Placating Iran, Abandoning National Security

By Dan Cadman on January 25, 2016

Some things have an inevitability about them. For instance, as surely as the night follows the day, if you give this president or his cabinet a legislative inch, they are sure to go a mile or more with it, congressional intent be damned. Not to mention that this Congress never learns its lessons, always giving the president that inch and then expressing dismay and outrage when he abuses it.

Such is the case with the Visa Waiver Program Improvement Act (VWPIA), which was folded into the omnibus budget bill passed last month and signed by the president into law. Other than the VWPIA, there was precious little in that bill to give solace to those of us who would like to see immigration laws enforced fully and fairly.

Some welcome and overdue features contained in the bill were designed to tighten up the visa waiver program. It has become increasingly evident that the program as constructed (which has undergone no substantive changes since prior to the events of 9/11) was no longer capable of providing the umbrella of security needed to confront global terrorism realities.

One of the provisions of the VWPIA prohibits use of the visa waiver program by travelers who have been in Syria or Iraq anytime from March 1, 2011, onward or who are "dual nationals" of Syria or Iraq, or other countries designated as state supporters or sponsors of terror (such as Sudan and Iran).
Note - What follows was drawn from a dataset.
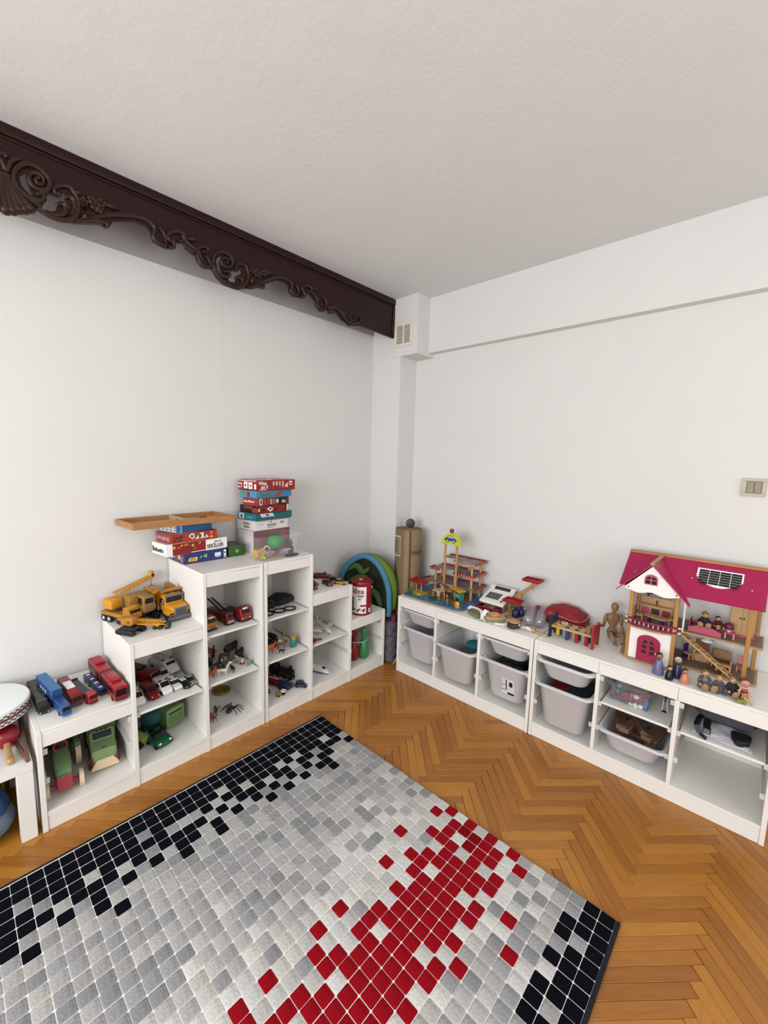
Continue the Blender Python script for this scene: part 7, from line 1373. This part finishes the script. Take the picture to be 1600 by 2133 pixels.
# side panel inside the upper floor, white with rounded top; slanted white wing
hb(-.305, -.3, -1.972, -1.966, z2f, .9, 'side_strip', WHT)
hp_([(-.30, z2f + .001), (-.26, z2f + .001), (-.2, z2f + .12), (-.2, .92), (-.30, .92)], -1.973, -1.966, 'y', 'side_wing', mat('#e2e0e2', .4)); hp_([(-.255, z2f + .001), (-.235, z2f + .001), (-.215, .895), (-.255, .9)], -2.186, -2.180, 'y', 'side_wing', mat('#e2e0e2', .4))
# staircase
st0, st1 = Vector((-.236, -2.172, z2f - .012)), Vector((-.232, -2.378, zT + .014))
for x_ in (-.244, -.2): G().at(T(.2, 2.2, -zT)).tube([(x_, st0.y, st0.z), (x_, st1.y, st1.z)], .0048, 4).obj('stringer', MAPLE, dh)
for k in range(9): p = st0.lerp(st1, (k + .6) / 9.6); hb(-.243, -.2, p.y - .011, p.y + .011, p.z - .001, p.z + .003, 'tread', MAPLE); hb(-.243, -.203, p.y + .007, p.y + .011, p.z - .014, p.z, 'riser', wood('#a88450', '#c09c68', (40, 10, 40), .5), .0005)
G().at(T(.2, 2.2, -zT)).lathe([(.003, z2f - .009), (.004, z2f - .018), (.026, z2f - .03), (.024, z2f - .036), (.003, z2f - .034)], 20, (-.19, -2.275, 0)).obj('ceiling_lamp', mat('#dcdce0', .4), dh)
# ---- doll furniture: things of their own
zf = z2f + .001; zg = zT + .011
def ch_doll(label, x, y, z, rz, c, seatc='#c9a878'):
    t = thing('doll_chair', label, 'doll chair', (x, y, z), rz, 'dollhouse chairs'); G().rb(-.017, -.012, -.017, .017, 0, .075, .002).obj('backrest', mat(c, .45), t); G().rb(-.014, .02, -.016, .016, .028, .034, .001).obj('seat', mat(seatc, .5), t)
    for s in (-1, 1): G().rb(.012, .018, s * .012 - .003, s * .012 + .003, 0, .028, .001).obj('leg', BEECH, t)
    return t
ch_doll('purple doll chair at the left of the doll table upstairs', -.235, -1.995, zf, -80, '#3d2470'); ch_doll('lilac doll chair beside the right post upstairs', -.20, -2.135, zf, 100, '#6a5a9a'); ch_doll('purple doll chair under the stairs downstairs', -.14, -2.205, zg, -120, '#3f2872')
ch_doll('pink doll chair with a red seat near the right post downstairs', -.12, -2.405, zg, 175, '#c98a90', '#b06a70')
t = thing('doll_table', 'small oval doll table with purple legs behind the balcony', 'doll table', (-.265, -2.075, zf), 75); G().prism([(.052 * math.cos(q * .314) if abs(math.cos(q * .314)) > 2 else .052 * math.copysign(abs(math.cos(q * .314)) ** .7, math.cos(q * .314)), .025 * math.copysign(abs(math.sin(q * .314)) ** .7, math.sin(q * .314))) for q in range(20)], .042, .048, 'z').obj('tabletop', wood('#a98560', '#bd9a74', (10, 50, 50), .5), t)
for s in (-1, 1): G().rb(s * .03 - .004, s * .03 + .004, -.014, .014, 0, .042, .001).obj('leg', mat('#3d2470', .45), t)
t = thing('doll_kitchen', 'wooden doll kitchen counter with pink and red doors and a purple hood upstairs', 'doll kitchen', (-.12, -2.05, zf), 180)
G().rb(-.02, .02, -.07, .07, 0, .055, .002).obj('cabinet', BEECH, t); G().rb(-.024, .024, -.074, .074, .055, .062, .001).obj('worktop', MAPLE, t); G().rb(-.024, -.016, -.074, .074, .062, .098, .001).obj('splashback', MAPLE, t)
for y_, c in ((-.045, '#d2586a'), (.0, '#3a2a20'), (.048, '#9c1f30')): G().rb(.0195, .0215, y_ - .018, y_ + .018, .008, .048, .001).obj('cabinet_door', mat(c, .45), t)
G().rb(-.022, .022, -.07, -.02, .12, .15, .003).obj('hood', mat('#43288a', .45), t).location = (0, 0, 0); G().rb(-.024, -.018, -.05, -.04, .098, .15, .001).obj('hood_bracket', mat('#43288a', .45), t)
g = G(); g.tube([(0, .0, .062), (0, .0, .084), (.012, 0, .088), (.016, 0, .08)], .003, 6); g.obj('tap', mat('#8d2a2a', .4), t)
t = thing('doll_bed', 'pink doll bed with a curved footboard on the upper floor', 'doll bed', (-.17, -2.262, zf), -90)
G().rb(-.055, .055, -.035, .035, .012, .026, .004).obj('mattress', mat('#8a4a52', .7), t); G().prism([(-.062, 0), (.062, 0), (.062, .022), (.03, .034), (-.03, .034), (-.062, .022)], -.043, -.037, 'y').obj('footboard', mat('#cf5678', .45), t); G().prism([(-.062, 0), (.062, 0), (.062, .03), (.03, .045), (-.03, .045), (-.062, .03)], .037, .043, 'y').obj('headboard', mat('#cf5678', .45), t); G().rb(-.062, -.056, -.04, .04, .0, .05, .001).obj('side_board', mat('#97134a', .45), t)
t = thing('doll_bedside_table', 'small pink doll table beside the bed', 'doll table', (-.185, -2.352, zf), 0); G().rb(-.016, .016, -.02, .02, .026, .031, .001).obj('tabletop', PINK, t)
for s in (-1, 1): G().rb(-.012, .012, s * .015 - .003, s * .015 + .003, 0, .026, .001).obj('leg', mat('#d8a0a8', .45), t)
t = thing('doll_lamp', 'doll lamp with a dark magenta shade on the pink doll table', 'doll lamp', (-.185, -2.347, zf + .0312), 0); G().lathe([(.008, 0), (.009, .006), (.006, .014)], 12).obj('base', mat('#d8a8b0', .45), t); G().lathe([(.017, .014), (.02, .02), (.016, .036), (.012, .04)], 16).obj('lamp_shade', mat('#6d1040', .5), t)
t = thing('doll_wardrobe', 'tall wooden doll wardrobe with two doors on a pink plinth upstairs', 'doll wardrobe', (-.105, -2.388, zf), 180)
G().rb(-.025, .025, -.05, .05, 0, .008, .001).obj('plinth', PINK, t); G().rb(-.022, .02, -.046, .046, .008, .17, .002).obj('carcass', PINE, t)
for s in (-1, 1): d_ = G().rb(.0195, .0225, *rbs(s * .001, s * .043), .012, .166, .001).obj('door', wood('#b8925c', '#ccaa76', (50, 50, 6), .5), t); G().sph((.0235, s * .006, .09), .004, 8).obj('knob', mat('#4a1f1c', .4), d_)
t = thing('doll_toilet', 'wooden doll armchair with a tall patterned back downstairs', 'doll armchair', (-.12, -2.255, zg), 180); t.name = 'doll_armchair'
G().rb(-.025, .02, -.025, .025, 0, .04, .004).obj('seat', BEECH, t); G().rb(-.028, -.02, -.028, .028, 0, .1, .004).obj('backrest', mat('#8d5a38', .5, .2, 90), t); G().rb(-.02, .02, -.032, -.025, .0, .055, .002).obj('armrest', BEECH, t); G().rb(-.02, .02, .025, .032, .0, .055, .002).obj('armrest', BEECH, t)
t = thing('doll_sofa', 'wooden doll sofa with a brown patterned cushion downstairs', 'doll sofa', (-.125, -2.33, zg), 178)
G().rb(-.03, .022, -.036, .036, .006, .03, .004).obj('seat', mat('#7a5236', .55, .2, 90), t); G().rb(-.034, -.024, -.038, .038, .006, .075, .006).obj('backrest', mat('#a0764c', .5, .2, 60), t)
for s in (-1, 1): G().rb(-.03, .022, *rbs(s * .036, s * .042), 0, .045, .003).obj('armrest', BEECH, t)
t = thing('doll_coffee_table', 'low wooden doll bench in front of the sofa', 'doll bench', (-.18, -2.345, zg), 0); G().rb(-.014, .014, -.028, .028, .028, .034, .002).obj('seat', MAPLE, t)
for s in (-1, 1): G().rb(-.012, .012, s * .024 - .004, s * .024 + .004, 0, .028, .001).obj('leg', MAPLE, t)
# ---- dolls
def doll(label, x, y, z, rz, cloth, hair, s=1.0, group=None, soles=True, hat=None, lying=0, skirt=None):
    t = thing('rag_doll', label, 'rag doll', (x, y, z), rz, group)
    cm = mat(cloth, .85, .15, 80, .4) if isinstance(cloth, str) else cloth
    # one cloth figure: torso, bent arms and legs stretched forward
    ch = [([(0, 0, .016 * s), (-.006 * s, 0, .04 * s), (-.008 * s, 0, .052 * s)], [.019 * s, .017 * s, .012 * s])]
    for q in (-1, 1):
        ch.append(([(.0, q * .011 * s, .013 * s), (.028 * s, q * .014 * s, .013 * s), (.052 * s, q * .016 * s, .01 * s)], [.012 * s, .010 * s, .008 * s]))
        ch.append(([(-.006 * s, q * .014 * s, .045 * s), (.006 * s, q * .028 * s, .03 * s), (.022 * s, q * .026 * s, .022 * s)], [.0085 * s, .007 * s, .0055 * s]))
    blob(ch, 'body', cm, t, vox=.0026 * s, sm=2)
    hd = G().sph((-.004 * s, 0, .066 * s), .0145 * s, 18).obj('head', mat('#c9a27a', .5), t)
    g = G().at(T(-.0072 * s, 0, .0690 * s)); g.sph((0, 0, 0), .0154 * s, 16, (.95, 1.04, 1)); g.obj('hair', mat(hair, .9, .2, 120, .6), t)
    for q in (-1, 1):
        G().sph((.0098 * s, q * .0045 * s, .0675 * s), .0016 * s, 6).obj('eye', BLACK, hd); G().sph((.024 * s, q * .026 * s, .021 * s), .0065 * s, 10).obj('hand', mat('#c9a27a', .5), t)
        if soles: G().at(T(.056 * s, q * .018 * s, .0215 * s, q * -8, 14, 0)).sph((0, 0, 0), .0185 * s, 12, (.36, .8, 1.15)).obj('foot', mat('#b68f66', .5), t)
    G().sph((.0106 * s, 0, .0645 * s), .002 * s, 6).obj('nose', mat('#b98a64', .5), hd); G().tube([(.009 * s, -.004 * s, .061 * s), (.0103 * s, 0, .060 * s), (.009 * s, .004 * s, .061 * s)], .0008 * s, 5).obj('mouth', mat('#8d4038', .5), hd)
    if skirt: G().lathe([(.03 * s, .004), (.024 * s, .014 * s), (.016 * s, .034 * s)], 18, (.006 * s, 0, 0)).obj('skirt', mat(skirt, .85, .15, 60), t)
    if hat: G().lathe([(.02 * s, .078 * s), (.012 * s, .081 * s), (.010 * s, .088 * s), (.004 * s, .09 * s)], 14, (-.006 * s, 0, 0)).obj('cap', mat(hat, .8), t)
    return t
RG = 'cloth dolls sitting on the unit in front of the dollhouse'
fz = zT + .0005
doll('cloth doll in grey and lilac clothes with flat wooden feet, left of row', -.392, -2.297, fz, 205, patch('#4f4448', '#7a6f80', 60, .5, .9), '#8d7350', .92, RG, skirt='#6a5f66')
doll('cloth doll in a plain grey dress with short blond hair, second of the seated dolls', -.385, -2.345, fz, 200, '#5d5c5e', '#b99a5c', .8, RG, soles=False, skirt='#615f60')
doll('cloth doll in dark clothes with two large wooden soles facing out', -.378, -2.39, fz, 212, '#26252a', '#a8884e', .9, RG)
t = thing('small_doll', 'small doll in a striped red dress with a lime ribbon, right end of row', 'doll', (-.388, -2.428, fz), 205)
blob([([(0, 0, .018), (-.006, 0, .04), (-.008, 0, .05)], [.011, .010, .007])] + [([(0, q * .006, .016), (.022, q * .008, .02), (.046, q * .01, .004), (.052, q * .011, .003)], [.0065, .0055, .0045, .004]) for q in (-1, 1)] + [([(-.006, q * .01, .046), (.004, q * .02, .03), (.012, q * .022, .018)], [.0045, .004, .0035]) for q in (-1, 1)], 'body', mat('#d9ab88', .5), t, vox=.002, sm=2)
hd = G().sph((-.004, 0, .066), .0165, 18).obj('head', mat('#cf9a86', .5), t); G().sph((-.009, 0, .071), .0168, 14, (.9, 1.03, 1)).obj('hair', mat('#7d3a2c', .8, .2, 80), t)
for q in (-1, 1): G().sph((.0105, q * .006, .067), .0022, 8).obj('eye', mat('#3a1a1c', .3), hd)
G().tube([(.0115, -.003, .059), (.0125, 0, .0585), (.0115, .003, .059)], .001, 5).obj('mouth', mat('#8d3038', .5), hd)
for k, (z0, r0, r1, c) in enumerate(((.012, .017, .015, '#8d2630'), (.02, .0152, .0135, '#c98a8a'), (.028, .0137, .0125, '#8d2630'), (.036, .0127, .0117, '#b86a70'))): G().lathe([(r0, z0), (r1, z0 + .008)], 16, (-.003, 0, 0)).obj('dress_stripe', mat(c, .8), t)
for q, a in ((1, 20), (1, -25)): G().at(T(.03, -.028, .006, 0, 0, a)).loft([(0, .003, 0, .004), (.018, .012, 0, .012), (.032, .007, .002, .01)], 10, 2.5).obj('ribbon', mat('#9aa838', .6), t)
doll('cloth doll with yellow hair and leaf crown sitting on the doll bed', -.17, -2.255, zf + .0262, 185, '#2a2226', '#b8a03a', .8, 'dolls on the doll bed', hat='#8d8a2c')
doll('dark red cloth doll slumped on the right of the doll bed', -.15, -2.305, zf + .0262, 205, '#5a1c28', '#4a1a22', .68, 'dolls on the doll bed')
def peg(label, x, y, h, r, cloth, skin, hair, bun=False, rz=205):
    t = thing('peg_doll', label, 'peg doll', (x, y, fz), rz, 'painted wooden peg dolls in front of the dollhouse'); hr = r * .62
    G().lathe([(r * .96, 0), (r, .002), (r * .95, h * .25), (r * .62, h * .6), (r * .45, h * .68), (r * .2, h * .7)], 24).obj('dress', mat(cloth, .35), t)
    hd = G().sph((0, 0, h - hr), hr, 20).obj('head', mat(skin, .45), t)
    hm = G().sph((-hr * .16, 0, h - hr * .9), hr * 1.04, 18, (.98, 1.02, 1.02)); hm.obj('hair', mat(hair, .6), t)
    for q in (-1, 1): G().sph((hr * .93, q * hr * .33, h - hr * 1.0), hr * .09, 6).obj('eye', BLACK, hd)
    G().tube([(hr * .9, -hr * .22, h - hr * 1.42), (hr * .93, 0, h - hr * 1.47), (hr * .9, hr * .22, h - hr * 1.42)], hr * .05, 5).obj('mouth', mat('#8d3a34', .5), hd)
    if bun: G().sph((-hr * .9, 0, h - hr * .5), hr * .4, 10).obj('hair_bun', mat(hair, .6), t)
    return t
peg('tallest peg doll, lilac dress and dark brown hair, by the magenta door', -.402, -2.125, .1, .0235, '#7d78a8', '#a8785a', '#3a1f18', True)
peg('white haired peg doll in a navy coat', -.378, -2.195, .094, .0215, '#232c55', '#b99a80', '#c9c2c0')
peg('small peg doll in black clothes, standing in front of the navy peg doll', -.426, -2.172, .062, .0165, '#10141f', '#c9a07c', '#2a1c18')
peg('small peg doll in a peach dress with dark hair, right of the other peg dolls', -.414, -2.227, .064, .018, '#d98a68', '#c08a6c', '#2a1a16', True)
Instead, these individuals are required to seek visas through interviews with American consular officers, although the law carves out exceptions for citizens of visa-waiver-participating countries who served in military or civilian government capacities in Syria, Iraq, or other designated countries.

There were sound reasons to impose these restrictions, as shown by abuse of the refugee system both in Europe and the United States by nationals of such countries who, when undetected, go on to become citizens of their new homes even when they actively work against them as agents of their prior government, or as terrorists and terrorist supporters. These are the "dual nationals" to whom the proviso was directed. While we can do nothing about dual nationals of mal-intent who have infiltrated our own system until they are detected, there is no reason to take unnecessary risks with foreign dual nationals emanating from the countries specified; thus the new consular interview requirement.

Significantly, however, the law also provides that the Homeland Security secretary can issue waivers, including for dual nationals. (This is the "inch" referred to above.) No sooner had the VWPIA become law than Iran began publicly grumbling about this proviso, arguing that it would impede the country's post-sanctions economic development and thus violate the nuclear arms "non-treaty" agreement. Shockingly, Secretary of State Kerry immediately responded to Iranian complaints by floating the idea of applying waivers to these "dual nationals", even though the injured-economy argument seemed specious, at least to me. I speculated that it was more likely Iran was actually concerned that the new regimen might impede its continuing and aggressive program of theft of sensitive military equipment, plans, technology, and materiel — transfers of which will, logically, remain banned subsequent to lifting of embargoes and sanctions as part of the nuclear deal.

My suspicions about Iranian motivations deepened with the announcement of the U.S.- Iran "prisoner swap", which on the U.S. side exclusively involved "dual nationals" who had actively worked to procure forbidden technologies and materiel on behalf of the Islamic Republic. In the netherworld of espionage, transfers of information and technology and the like often take place through the use of intermediaries — "cut outs" who are on the surface citizens of friendly or neutral nations — whose profiles would exactly fit the kind of dual nationals the new law specified would no longer benefit from visa-free travel to the United States. These are the kinds of people the spies in our midst deal with to pass along their stolen goods for ultimate delivery to the Iranian Revolutionary Guard Corps (IRGC), the fists and guardians of all that is wrong with the Islamic Republic.

Note that it was the naval arm of the IRGC that seized two U.S. Navy riverine vessels, along with their sailors, in the Persian Gulf even as the arms deal and swap were being finalized. Although they gave both sailors and boats back in short order, they did so in the most humiliating way possible, and were later reported to have stolen two SIM cards from the boats' satellite phones. While this sounds irritating but petty, some sources suggest that the reason is much more sinister: The IRGC has learned how to "spoof" the satellite global positioning systems (GPS) of our military aircraft and, in doing so, can actually seize control of the craft with disastrous results. Taking the cards ensures that they remain current on the state of our GPS technology.

This is precisely the kind of technology transfer that the United States should be vigorously guarding against whenever and wherever it can, and what the new VWPIA provisions were designed to assist in ensuring. Notwithstanding these sound national security and defense reasons— and sadly predictably — the administration has thrown caution to the wind and, as Kerry virtually promised, carved out a broad-based waiver to the VWP dual nationals prohibition.

The IRGC must be laughing out loud: first they pick our pocket with one hand, and then they watch us empty our wallet into the other voluntarily.

Many members of Congress, though, are not laughing. They assert that it was an egregious violation of rules that had been agreed upon between Congress and the administration even prior to the law's passage. A hearing has been scheduled for February 10 to explore the matter more fully.